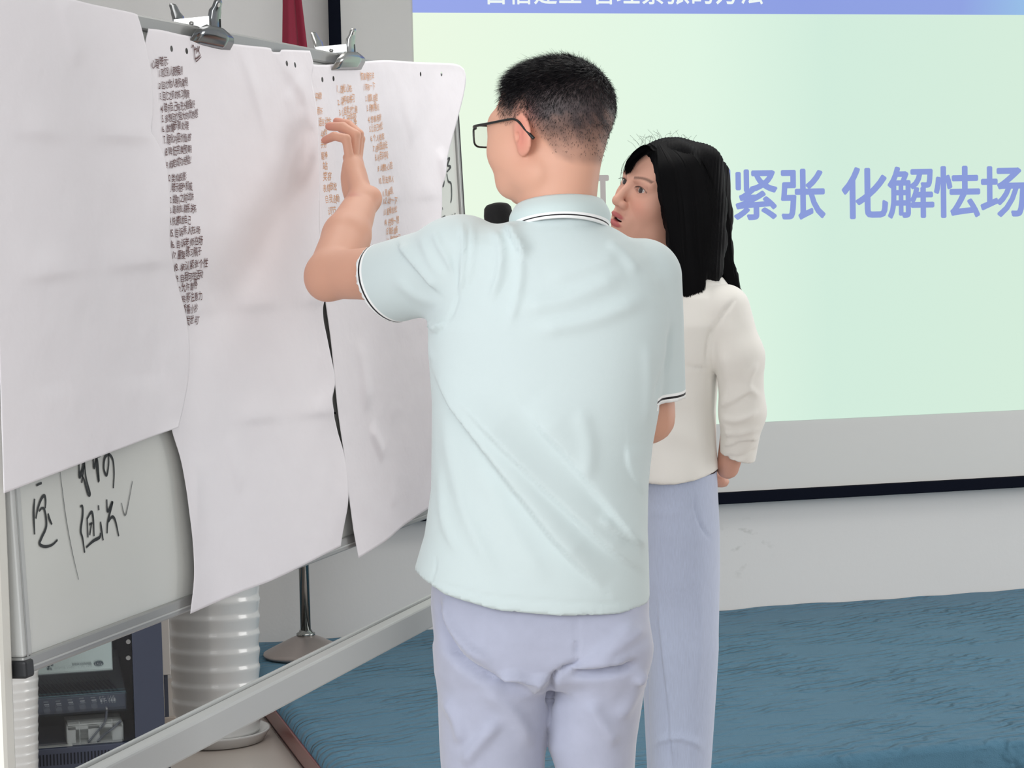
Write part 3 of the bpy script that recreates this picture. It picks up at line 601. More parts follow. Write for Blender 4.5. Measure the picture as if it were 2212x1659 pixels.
# card
d2 = .045; a_ = KK(88, 1458, d2); b_ = KK(243, 1446, d2); zc1 = KK(243, 1383, d2)[2]
cdn = empty('notice_card', (b_[0]-.1, YC+d2, b_[2])); bN = (b_[0]-.1, YC+d2, b_[2]); tag(cdn, 'pale green notice card with small printed logos behind the cabinet glass', 'card')
MB().bb((b_[0]-.36, YC+d2, b_[2]), (b_[0], YC+d2+.004, zc1+.03)).build('card', mat('pale_green_card', (206, 220, 216), .6), cdn, base=bN)
M_cg = mat('dark_grey_print', (70, 84, 92), .6)
def disc(px, py, rx, rz, name, m, d): 
    p = KK(px, py, d); V = [(p[0]+rx*cos(2*pi*i/24), YC+d, p[2]+rz*sin(2*pi*i/24)) for i in range(24)]; return mesh(name, V, [tuple(range(24))], m, cdn, base=bN)
disc(213, 1433, .0125, .0075, 'oval_emblem', M_cg, d2-.001)
it = []
for i, c in enumerate('JASA'): p = KK(206+i*3.6, 1435, d2); it.append((c, p[0], p[2], .0052, .0062, 0, 0))
text_mesh(it, lambda q: np.c_[q[:, 0], np.full(len(q), YC+d2-.0016), q[:, 1]]-np.array(bN), 'emblem_letters', M_pw, cdn)
for px, py, r in ((105, 1439, .003), (112, 1436, .0034), (104, 1445, .003), (110, 1445, .0026)): disc(px, py, r*1.2, r, 'dot_emblem', M_cg, d2-.001)
it = []
for i, c in enumerate('智能声光控制电器'): p = KK(155+i*5.3, 1437.5-i*.35, d2); it.append((c, p[0], p[2], .0068, .0072, 0, 0))
for i, c in enumerate('yinxiang shebei  jishu fuwu'): p = KK(118+i*3.0, 1444-i*.18, d2); it.append((c, p[0], p[2], .0042, .005, 0, 0))
text_mesh(it, lambda q: np.c_[q[:, 0], np.full(len(q), YC+d2-.001), q[:, 1]]-np.array(bN), 'small_print', M_cg, cdn)
# white socket box + cables
d3 = .05; M_wp = mat('white_plastic_translucent', (206, 208, 204), .35)
p0_ = KK(145, 1600, d3); p1_ = KK(265, 1556, d3); sx = empty('socket_box', (p0_[0], YC+d3, zs)); bX = (p0_[0], YC+d3, zs); tag(sx, 'white plastic accessory box with square openings on the cabinet shelf', 'plastic box')
W_ = p1_[0]-p0_[0]; Hh = p1_[2]-zs
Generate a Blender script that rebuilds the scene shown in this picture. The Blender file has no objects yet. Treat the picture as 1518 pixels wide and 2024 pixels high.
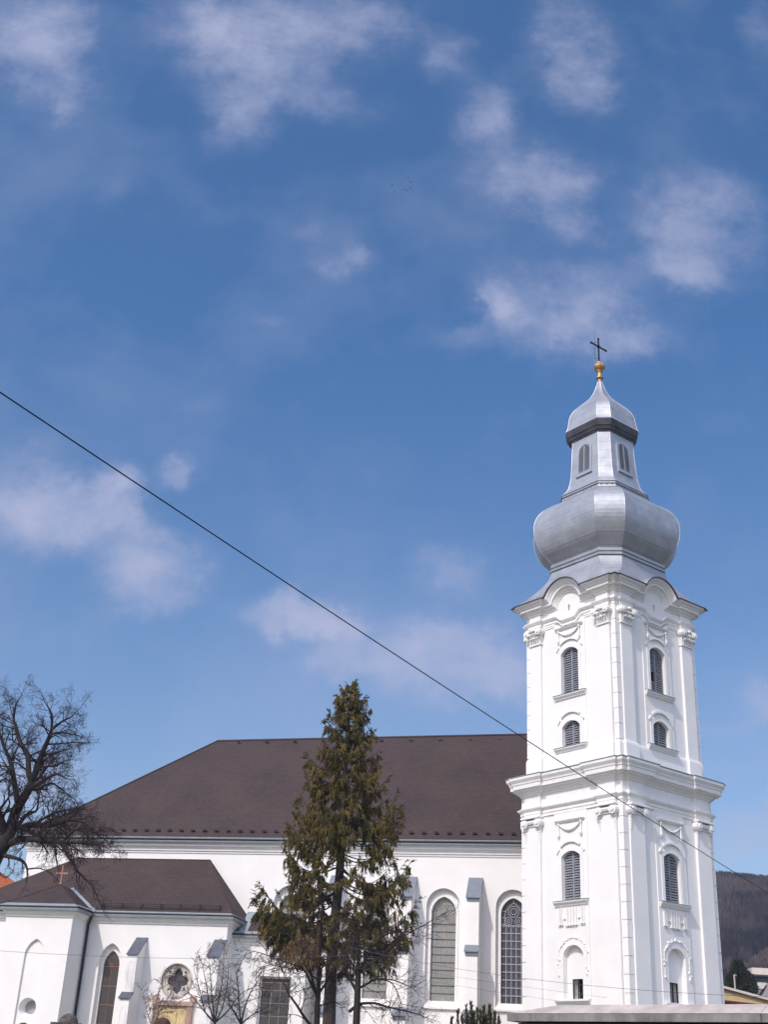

......

What this task involves |
Transcribe all the records above word for word, without their images.

In response |
Write part 3 of the bpy script that recreates this picture. It picks up at line 601. More parts follow. Write for Blender 4.5. Measure the picture as if it were 2212x1659 pixels.
# card
d2 = .045; a_ = KK(88, 1458, d2); b_ = KK(243, 1446, d2); zc1 = KK(243, 1383, d2)[2]
cdn = empty('notice_card', (b_[0]-.1, YC+d2, b_[2])); bN = (b_[0]-.1, YC+d2, b_[2]); tag(cdn, 'pale green notice card with small printed logos behind the cabinet glass', 'card')
MB().bb((b_[0]-.36, YC+d2, b_[2]), (b_[0], YC+d2+.004, zc1+.03)).build('card', mat('pale_green_card', (206, 220, 216), .6), cdn, base=bN)
M_cg = mat('dark_grey_print', (70, 84, 92), .6)
def disc(px, py, rx, rz, name, m, d): 
    p = KK(px, py, d); V = [(p[0]+rx*cos(2*pi*i/24), YC+d, p[2]+rz*sin(2*pi*i/24)) for i in range(24)]; return mesh(name, V, [tuple(range(24))], m, cdn, base=bN)
disc(213, 1433, .0125, .0075, 'oval_emblem', M_cg, d2-.001)
it = []
for i, c in enumerate('JASA'): p = KK(206+i*3.6, 1435, d2); it.append((c, p[0], p[2], .0052, .0062, 0, 0))
text_mesh(it, lambda q: np.c_[q[:, 0], np.full(len(q), YC+d2-.0016), q[:, 1]]-np.array(bN), 'emblem_letters', M_pw, cdn)
for px, py, r in ((105, 1439, .003), (112, 1436, .0034), (104, 1445, .003), (110, 1445, .0026)): disc(px, py, r*1.2, r, 'dot_emblem', M_cg, d2-.001)
it = []
for i, c in enumerate('智能声光控制电器'): p = KK(155+i*5.3, 1437.5-i*.35, d2); it.append((c, p[0], p[2], .0068, .0072, 0, 0))
for i, c in enumerate('yinxiang shebei  jishu fuwu'): p = KK(118+i*3.0, 1444-i*.18, d2); it.append((c, p[0], p[2], .0042, .005, 0, 0))
text_mesh(it, lambda q: np.c_[q[:, 0], np.full(len(q), YC+d2-.001), q[:, 1]]-np.array(bN), 'small_print', M_cg, cdn)
# white socket box + cables
d3 = .05; M_wp = mat('white_plastic_translucent', (206, 208, 204), .35)
p0_ = KK(145, 1600, d3); p1_ = KK(265, 1556, d3); sx = empty('socket_box', (p0_[0], YC+d3, zs)); bX = (p0_[0], YC+d3, zs); tag(sx, 'white plastic accessory box with square openings on the cabinet shelf', 'plastic box')
W_ = p1_[0]-p0_[0]; Hh = p1_[2]-zs
Generate a Blender script that rebuilds the scene shown in this picture. The Blender file has no objects yet. Treat the picture as 1518 pixels wide and 2024 pixels high.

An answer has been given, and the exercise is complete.